Nur wenige Kilometer von den Energiepionieren entfernt, im „Manhattan“ der Hauptstadt, zwischen gläsernen Hochhäusern, liegt das Büro der Generadora Metropolitana – ein Konzern, der unter anderem der staatlichen Electricité de France gehört und in Chile mehrere Kraftwerke betreibt. Generaldirektor Diego Hollweck lehnt sich in seinem Sessel zurück und sagt: „Erst vor kurzem haben wir eines unserer ältesten Kraftwerke, das noch mit Diesel betrieben wurde, abgeschaltet.“ Und weiter: „Wir wollen Teil des Wandels sein.“

Noch vor wenigen Jahren erzeugte der Konzern Strom ausschließlich auf Basis fossiler Energieträger – die damals größte Anlage des Unternehmens war ein Öl- und Gaskraftwerk mitten in Santiago, das besonders im Winter große Mengen Schadstoffe ausstieß. Die beiden ältesten Anlagen innerhalb des Kraftwerks wurden nun abgeschaltet.

Jetzt betreibt Generadora den derzeit größten in Betrieb stehenden Solarpark Chiles.
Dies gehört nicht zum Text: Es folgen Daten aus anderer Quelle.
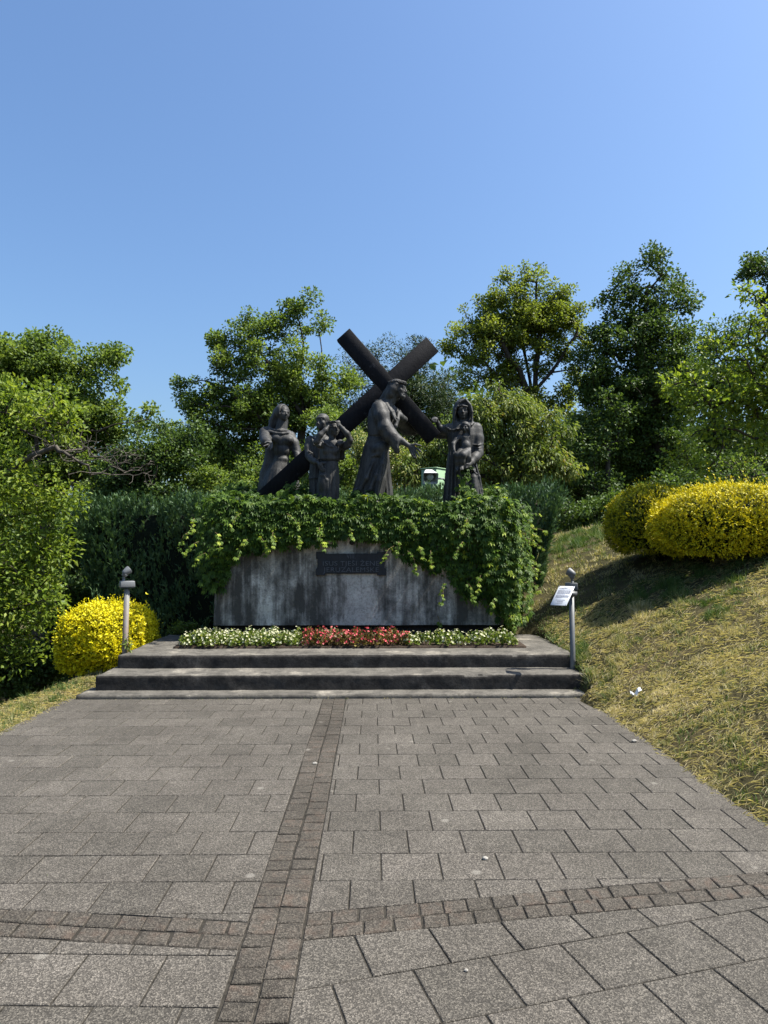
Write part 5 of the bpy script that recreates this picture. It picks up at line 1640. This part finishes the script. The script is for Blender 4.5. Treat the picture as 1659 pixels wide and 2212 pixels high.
# the 300 leaves that show largest are parts of their own, the rest one mass
score = size * 14 - (P[:, 1] - 9.5) * 1.2 + rng.random(len(P)) * .15
score[P[:, 2] < .3] = -9
big = np.zeros(len(P), bool); big[np.argsort(-score)[:300]] = True
lf = []
for V, F, _ in parts:
    lf.append(V.reshape(-1, 4, 3))
lf = np.stack(lf, 1)                     # leaf, leaflet, corner, xyz
F5 = np.concatenate([np.array(((0, 1, 2), (0, 2, 3))) + 4 * k for k in range(5)])
for i in np.flatnonzero(big):
    me_ = mesh_np('leaf', lf[i].reshape(-1, 3) - P[i], F5, False, np.full(20, tint[i]))
    me_.materials.append(L_IVY)
    part('leaf', me_, None, ivy).location = P[i]
rest = np.flatnonzero(~big)
Vr = lf[rest].reshape(-1, 3)
Fr = (np.arange(len(rest))[:, None, None] * 20 + F5[None]).reshape(-1, 3)
allp = [(Vr, Fr, np.repeat(tint[rest], 20))] + [(V, F, np.repeat(t2, 4)) for V, F, _ in parts2]
V, F, T = merge(allp)
part('foliage', mesh_np('foliage', V, F, False, T), L_IVY, ivy)['kind'] = 'stuff'
M_STEM = simple_mat('creeper_stem', (0.12, 0.09, 0.04), .8, .2, var=.4, scale=20)
for tm in tendrils: part('tendril', tm, M_STEM, ivy)
# ------------------------------------------------------------------ lamp posts with spotlights
def lamp_head(c, aim, s=1.0, n=22):
    """rounded bell: narrow back, wide rim towards `aim`"""
    m = MB()
    pr = [(0.0, -.062), (.022, -.060), (.034, -.052), (.043, -.030), (.052, .0), (.058, .03), (.060, .052), (.0605, .056), (.057, .056), (.054, .048), (.0, .044)]
    m.lathe([(r * s, h * s) for r, h in pr], frame(c, aim), n)
    return m


def lamp_post(label, base, top_z, lean, r, stem_px, head_c, aim, box, M_pole, M_head, bx_rot, hs=1.0):
    root = thing('spotlight_post', label, 'spotlight', tuple(base), 'spotlight posts either side of the steps')
    base = np.array(base)
    top = np.array((base[0] + lean[0], base[1] + lean[1], top_z))
    m = MB(); m.tube([base - (0, 0, .3), base, top], r, 16)
    part('pole', m.mesh('pole', True), M_pole, root)
    w, d, h0, h1 = box
    Mx = np.eye(4); Mx[:3, :3] = np.array(Matrix.Rotation(bx_rot, 3, 'Z')); Mx[:3, 3] = (top[0], top[1], 0)
    m = MB(); m.box((-w / 2, -d / 2, h0 + .012), (w / 2, d / 2, h1), Mx, .94)
    part('junction_box', bevelled(m.mesh('junction_box'), .006, 2), M_head, root)
    m = MB(); m.box((-w / 2 + .008, -d / 2 + .008, h0), (w / 2 - .008, d / 2 - .008, h0 + .009), Mx)
    part('base_tray', m.mesh('base_tray'), M_LAMPD, root)
    sx = top + np.array(stem_px)
    hc = np.array(head_c)
    a = unit(np.array(aim, float))
    m = MB(); m.tube([(sx[0], sx[1], h0 + .016), (sx[0], sx[1], hc[2] - .085)], .0165, 12); m.tube([(sx[0], sx[1], hc[2] - .087), (sx[0], sx[1], hc[2] - .062)], [.019, .014], 12)
    part('stem', m.mesh('stem', True), M_head, root)
    m = MB()
    m.tube([(sx[0], sx[1], hc[2] - .075), (sx[0], sx[1], hc[2] - .05), hc - (0, 0, .02)], [.014, .03, .036], 10)
    part('yoke', m.mesh('yoke', True), M_head, root)
    hd = part('lamp_head', lamp_head(hc, a, hs).mesh('lamp_head', True), M_head, root)
    m = MB(); m.lathe([(.0, .050 * hs), (.052 * hs, .049 * hs)], frame(hc, a), 20)
    g = link('lens', m.mesh('lens'), M_GLASS, hd)
    return root


def mat_glass():
    t = NT('lamp_glass')
    return t.principled(c4((.25, .27, .28)), .08, .6)


M_GLASS = mat_glass()
lb = at(269.5, 1405, 8.62)
lt_ = at(274.3, 1272, 8.62)
lamp_post('grey spotlight on a rust-streaked post at the left end of the steps', (lb[0], 8.62, lb[2] - .12), lt_[2], (lt_[0] - lb[0], 0), .0335,
          (-.022, -.055, 0), tuple(at(273, 1234.5, 8.56)), (.62, .45, .50), (.172, .13, at(275, 1270, 8.62)[2], at(275, 1255, 8.62)[2]), M_RUSTY, M_LAMP, math.radians(28), .80)
rb_, rt_ = at(1237.3, 1425, 8.27), at(1234.3, 1277, 8.27)
lamp_post('grey spotlight on a steel post carrying the white notice, right of the steps', (rb_[0], 8.27, rb_[2] - .05), rt_[2], (rt_[0] - rb_[0], 0), .031,
          (.004, -.03, 0), tuple(at(1234.5, 1238, 8.24)), (-.62, .50, .42), (.145, .11, at(1233, 1276, 8.27)[2], at(1233, 1259, 8.27)[2]), M_STEEL, M_LAMPD, math.radians(-12), .80)
m = MB()
cz = at(1237, 1282, 8.27)[2]
m.tube([(rt_[0] + .001, 8.27, cz - .028), (rt_[0] + .001, 8.27, cz + .028)], .0345, 16)
m.box((rt_[0] - .075, 8.205, cz - .026), (rt_[0] + .05, 8.235, cz + .026))
br = tag(link('clamp_bracket', m.mesh('clamp_bracket'), M_STEEL), 'shiny steel clamp holding the notice on the right lamp post', 'bracket')
# the notice board: rectangle from its measured corners, reclined like a lectern and turned to the left
TLc, TRc = at(1207.5, 1265.6, 8.16), at(1241.9, 1266.4, 8.04)
wv = TRc - TLc
BLc = at(1184.5, 1306.6, 7.975)
hv = BLc - TLc
hv = hv - wv * (hv @ wv) / (wv @ wv)
nv = unit(np.cross(hv, wv))
if nv[1] > 0: nv = -nv
board = thing('notice_board', 'small white reclined notice with printed lines on the right lamp post', 'notice', tuple(TLc + .5 * wv + .5 * hv))
Wd, Hd = np.linalg.norm(wv), np.linalg.norm(hv)
Mb = np.eye(4); Mb[:3, 0], Mb[:3, 1], Mb[:3, 2], Mb[:3, 3] = wv / Wd, -hv / Hd, np.cross(wv / Wd, -hv / Hd), BLc + (TLc + hv - BLc)
if Mb[:3, 2] @ nv < 0: Mb[:3, 2] *= -1
m = MB(); m.box((0, 0, -.004), (Wd, Hd, 0), Mb)
pb_ = part('panel', bevelled(m.mesh('panel'), .0015, 1), M_BOARD, board)
m = MB()
def line(y, x0, x1, hgt):
    x = x0
    while x < x1 - .004:
        wl = min(rng.uniform(.006, .022), x1 - x)
        q = np.array([(x, y, .0012), (x + wl, y, .0012), (x + wl, y + hgt, .0012), (x, y + hgt, .0012)]) @ Mb[:3, :3].T + Mb[:3, 3]
        m.raw(q, [(0, 1, 2, 3)]); x += wl + .0028
for i, (u0, u1, v, hgt) in enumerate([(.36, .66, .925, .0035), (.24, .60, .872, .005), (.10, .90, .848, .006), (.18, .82, .826, .0035)] + [(.10, .92, .775 - .027 * k, .0034) for k in range(8)] + [(.12, .60, .558, .0034)] + [(.10, .90, .505 - .027 * k, .0034) for k in range(5)] + [(.12, .5, .37, .0034)] +
                                  [(.20, .78, .27 - .025 * k, .003) for k in range(2)] + [(.34, .7, .20 - .025 * k, .003) for k in range(3)] + [(.28, .7, .09, .003), (.38, .6, .065, .003)]):
    line(v * Hd, u0 * Wd, u1 * Wd, hgt)
o = part('printed_lines', m.mesh('printed_lines'), M_INK, board); o['kind'] = 'stuff'
m = MB()
for u, v in ((.05, .03), (.95, .03), (.05, .97), (.95, .97)):
    q = (np.array((u * Wd, v * Hd, .0)) @ Mb[:3, :3].T) + Mb[:3, 3]
    mm = MB(); mm.lathe([(0, .004), (.0045, .003), (.006, .0)], frame(q, Mb[:3, 2]), 8)
    part('screw', mm.mesh('screw', True), M_STEEL, board)

# ------------------------------------------------------------------ cabinet and floodlight behind the hedge
YC = 13.2
c0 = at(934, 1040, YC)
cab = thing('electric_cabinet', 'pale green metal cabinet standing just behind the hedge', 'cabinet', (c0[0], YC, 1.2))
m = MB()
ang = math.radians(-40)
Mx = np.eye(4); Mx[:3, :3] = np.array(Matrix.Rotation(ang, 3, 'Z')); Mx[:3, 3] = (c0[0] + .03, YC + .12, 0)
zt = at(934, 1013, YC)[2]
m.box((-.175, -.15, 1.0), (.175, .175, zt), Mx)
part('body', bevelled(m.mesh('body'), .006, 1), M_GREEN, cab)
m = MB(); m.box((-.19, -.165, zt + .003), (.19, .19, zt + .024), Mx)
part('lid', bevelled(m.mesh('lid'), .005, 1), M_GREEN, cab)
m = MB(); m.box((-.15, -.157, zt - .5), (.15, -.1535, zt - .03), Mx)
part('door', bevelled(m.mesh('door'), .002, 1), M_GREEN, cab)
YS = 12.75
hc = at(929, 1031, YS)
horn = thing('horn_loudspeaker', 'white square-mouthed horn loudspeaker tilted downwards in front of the green cabinet', 'loudspeaker', tuple(hc))
fwd = unit(np.array((.06, -1, -.52)))
Mh = frame(hc, fwd)
bm = bmesh.new()
def rrect(w, h, z, rad, n=5):
    out = []
    for cx_, cy_, a0 in ((w - rad, h - rad, 0), (-w + rad, h - rad, 90), (-w + rad, -h + rad, 180), (w - rad, -h + rad, 270)):
        for i in range(n):
            a = math.radians(a0 + 90 * i / (n - 1)); out.append((cx_ + rad * math.cos(a), cy_ + rad * math.sin(a), z))
    return out
s_ = YS / F_PX * 1.12
rings = [rrect(7.6 * s_, 7.6 * s_, -.20, .03), rrect(8.6 * s_, 8.4 * s_, -.19, .035), rrect(14.6 * s_, 11.5 * s_, .055, .03), rrect(15.0 * s_, 11.8 * s_, .06, .03), rrect(14.4 * s_, 11.2 * s_, .062, .03), rrect(8 * s_, 8 * s_, -.14, .03)]
vs = [[bm.verts.new(tuple((np.array(p) @ Mh[:3, :3].T) + Mh[:3, 3])) for p in r] for r in rings]
for a, b in zip(vs[:-1], vs[1:]):
    for i in range(len(a)):
        j = (i + 1) % len(a); bm.faces.new((a[i], a[j], b[j], b[i]))
bm.faces.new(vs[0][::-1]); bm.faces.new(vs[-1])
bmesh.ops.recalc_face_normals(bm, faces=bm.faces)
me = bpy.data.meshes.new('horn'); bm.to_mesh(me); bm.free()
part('horn', me, M_WHITE, horn)
m = MB(); m.lathe([(0, .03), (4.5 * s_, .028), (7.0 * s_, .01), (7.2 * s_, -.03), (6.8 * s_, -.14)], Mh, 20)
part('centre_plug', m.mesh('centre_plug', True), M_WHITE, horn)
m = MB(); p0_ = hc + np.array((.12, .02, -.02)); p1_ = at(963, 1032, 12.9)
m.tube([p0_, (p1_[0] - .06, 12.8, p0_[2] + .0), (p1_[0], 12.9, p0_[2] - .05)], .017, 8)
m.tube([(p1_[0], 12.9, 1.4), (p1_[0], 12.9, at(963, 1022, 12.9)[2])], .018, 8)
part('bracket_arm', m.mesh('bracket_arm', True), M_STEEL, horn)

# ------------------------------------------------------------------ begonias
def begonia_mesh(red, seed):
    r_ = np.random.default_rng(seed)
    n = 90
    d = rdir(n); d[:, 2] = np.abs(d[:, 2])
    P = d * np.array((.078, .078, .12)) * (r_.random(n) ** .4)[:, None] + np.array((0, 0, .015))
    V, F = leaf_cards(P, d + rdir(n) * .6 + (0, 0, .15), d + rdir(n) * .4 + (0, 0, .4), r_.uniform(.03, .05, n), r_.uniform(.026, .04, n), .2)
    fol = (V, F, np.repeat(np.clip(r_.normal(.5, .25, n), 0, 1), 4))
    m = 24
    d = rdir(m); d[:, 2] = np.abs(d[:, 2]) * 1.1 + .12
    d = unit(d)
    C_ = d * np.array((.085, .085, .135)) * r_.uniform(.85, 1.12, m)[:, None] + np.array((0, 0, .018))
    vs_, fs_, ts_ = [], [], []
    parts = []
    for k in range(4):
        a = k * math.pi / 2 + r_.random(m)
        t1 = unit(np.cross(d, np.array((.3, .2, 1.0)))); t2 = np.cross(d, t1)
        ax = unit(np.cos(a)[:, None] * t1 + np.sin(a)[:, None] * t2 + d * .5)
        V, F = leaf_cards(C_, ax, d, r_.uniform(.013, .021, m), r_.uniform(.013, .02, m), .1)
        parts.append((V, F, np.repeat(r_.random(m), 4)))
    # yellow-centred buds are below what shows
    pet = merge(parts)
    return mesh_np('foliage', fol[0], fol[1], False, fol[2]), mesh_np('blossom', pet[0], pet[1], False, pet[2])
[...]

Auf einer Fläche so groß wie 609 Fußballfelder im Norden des Landes produziert das Unternehmen bis zu 480 Megawatt – etwa die Hälfte der Leistung eines kleineren Kernkraftwerks. Hollweck lächelt: „Chile hat ideale Bedingungen.“ In der Wüste im Norden des Landes scheint fast durchgehend die Sonne, und im Süden weht unaufhörlich starker Wind. „Erneuerbare Energien sind kostendeckend – ganz ohne Subventionen“, so Hollweck.

Das Land, in dem knapp 20 Millionen Menschen leben, ist trotz seines kleinen Marktes attraktiv für ausländische Unternehmen. Erst Anfang des Jahres listete das Beratungsunternehmen Ernst & Young Chile als das beste Land Lateinamerikas für Investitionen in erneuerbare Energien.

Positive und klare Marktbedingungen sowie eine Regierung, die sich bemüht, Probleme zu lösen und bürokratische Hürden zu senken, seien die Gründe für das gute Abschneiden, so das Unternehmen. International lag Chile in der Studie auf Platz 14, während Deutschland den zweiten Platz einnahm. Allein im vergangenem Jahr sollen in Chile ausländische Unternehmen mehr als 17 Milliarden Dollar in grüne Energieprojekte gesteckt haben, was etwa fünf Prozent des Bruttoinlandsproduktes ausmacht.

Große Energiekonzerne und Umweltschützerinnen sind sich ausnahmsweise einig – zumindest wirkt es so in der Santiagoer Zweigstelle der Heinrich-Böll-Stiftung. Die den Grünen nahestehende Stiftung blickt positiv auf die Entwicklungen in Chile.

Gitte Cullman, Direktorin des Büros für Chile, Peru und Bolivien, sitzt im Konferenzraum einer Villa aus dem frühen 20. Jahrhundert, nur wenige Radminuten von der Generadora entfernt. Sie sagt: „In Chile herrscht ein Konsens in der Notwendigkeit, die Energiewende voranzutreiben. Das ist hier Staatspolitik und hängt nicht von der politischen Couleur der Regierung ab.“ Dieser Faktor werde gesellschaftlich unterschätzt, so Cullman.